S&P Global Ratings dropped the village’s rating to BBB from A-plus and assigned a negative outlook.


The village has $75 million of outstanding debt.

"The lowered rating reflects our view of the structural imbalance in the village's budget and the very weak funding levels in its police and firefighter pension plans," said S&P analyst David Smith.

The village's failure to adhere to an actuarially required payment under state law also raises the risk that its pension funds could petition the state to withhold the village’s share of state-collected revenues under an intercept mechanism that took effect earlier this year.
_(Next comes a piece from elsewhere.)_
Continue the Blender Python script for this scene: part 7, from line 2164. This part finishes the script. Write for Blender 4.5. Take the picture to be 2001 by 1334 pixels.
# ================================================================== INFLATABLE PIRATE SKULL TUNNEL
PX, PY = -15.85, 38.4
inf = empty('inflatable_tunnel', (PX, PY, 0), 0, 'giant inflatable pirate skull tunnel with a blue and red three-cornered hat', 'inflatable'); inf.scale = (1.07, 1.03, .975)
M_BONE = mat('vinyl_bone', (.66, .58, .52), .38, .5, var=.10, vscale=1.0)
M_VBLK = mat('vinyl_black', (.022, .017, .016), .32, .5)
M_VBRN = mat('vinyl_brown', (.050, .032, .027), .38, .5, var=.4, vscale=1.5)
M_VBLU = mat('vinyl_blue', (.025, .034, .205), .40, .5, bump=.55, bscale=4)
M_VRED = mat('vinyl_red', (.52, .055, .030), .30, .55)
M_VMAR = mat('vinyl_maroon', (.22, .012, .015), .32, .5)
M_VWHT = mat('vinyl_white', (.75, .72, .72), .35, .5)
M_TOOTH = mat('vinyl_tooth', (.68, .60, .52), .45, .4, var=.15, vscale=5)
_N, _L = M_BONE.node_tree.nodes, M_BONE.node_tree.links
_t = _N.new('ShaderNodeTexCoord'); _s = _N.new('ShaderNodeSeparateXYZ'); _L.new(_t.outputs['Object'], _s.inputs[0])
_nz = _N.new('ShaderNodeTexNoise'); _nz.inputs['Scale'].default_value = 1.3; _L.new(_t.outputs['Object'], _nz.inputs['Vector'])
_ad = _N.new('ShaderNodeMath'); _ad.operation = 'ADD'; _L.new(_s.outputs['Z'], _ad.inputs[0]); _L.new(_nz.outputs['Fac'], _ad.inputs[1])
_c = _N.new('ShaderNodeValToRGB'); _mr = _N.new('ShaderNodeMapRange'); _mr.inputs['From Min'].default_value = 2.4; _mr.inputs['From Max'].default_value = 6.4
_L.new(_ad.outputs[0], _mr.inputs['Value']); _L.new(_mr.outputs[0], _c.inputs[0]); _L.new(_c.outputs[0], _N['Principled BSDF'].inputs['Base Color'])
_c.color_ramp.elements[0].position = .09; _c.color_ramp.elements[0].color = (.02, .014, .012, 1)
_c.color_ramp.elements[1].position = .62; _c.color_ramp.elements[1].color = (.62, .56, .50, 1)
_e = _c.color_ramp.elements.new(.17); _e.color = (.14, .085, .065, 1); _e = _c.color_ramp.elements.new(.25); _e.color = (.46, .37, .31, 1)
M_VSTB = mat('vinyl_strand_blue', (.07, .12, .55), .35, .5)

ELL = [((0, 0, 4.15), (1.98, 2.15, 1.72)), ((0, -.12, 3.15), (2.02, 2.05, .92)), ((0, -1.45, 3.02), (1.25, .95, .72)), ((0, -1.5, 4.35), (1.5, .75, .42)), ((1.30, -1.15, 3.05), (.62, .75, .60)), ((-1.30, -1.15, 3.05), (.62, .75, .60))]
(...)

The village had operating deficits of negative 13.6% of expenditures in the general fund and negative 7.5% across all governmental funds in fiscal 2017. The village underfunded its police contribution by $2.9 million and its firefighters fund by $1.7 million, making just 68% of what was actuarially owed.

The village forecasts a $1.4 million fiscal 2018 general fund surplus, but S&P noted that the village does not expect to fully fund the actuarially determined contribution to its public safety fund “which will artificially inflate budgetary performance.”

“While the village has adopted a pension funding policy, which commits it to higher contributions in coming years by an increasing amount of $500,000 annually, we believe this plan is insufficient given the magnitude of the village's ADC deficiency,” S&P said. The village's police fund has a net pension liability of $70 million and is 53% funded while the fire fund has a $63 million tab and is 55% funded.

The negative outlook reflects the village's continued and significant pension underfunding expected over the next two years, according to S&P. A downgrade could occur should the village continue to experience budget imbalances as well as significant shortfalls on its actuarially determined pension contributions.

Other factors influencing the village’s rating include an adequate economy with access to the Chicago metropolitan region and adequate liquidity. Overall, the village's market value grew by 15.5% over the past year to $3.6 billion in 2018.

Moody’s Investors Service last month cut Oak Lawn’s rating one notch to Baa3 and assigned a negative outlook based on heightened operating risk associated with the village's high and growing pension burden. Moody's has downgraded more than 30 Illinois municipalities this year with pensions a primary driver.

The village, considered an inner ring suburb about 20 miles southwest of downtown Chicago, has a population of about 56,000.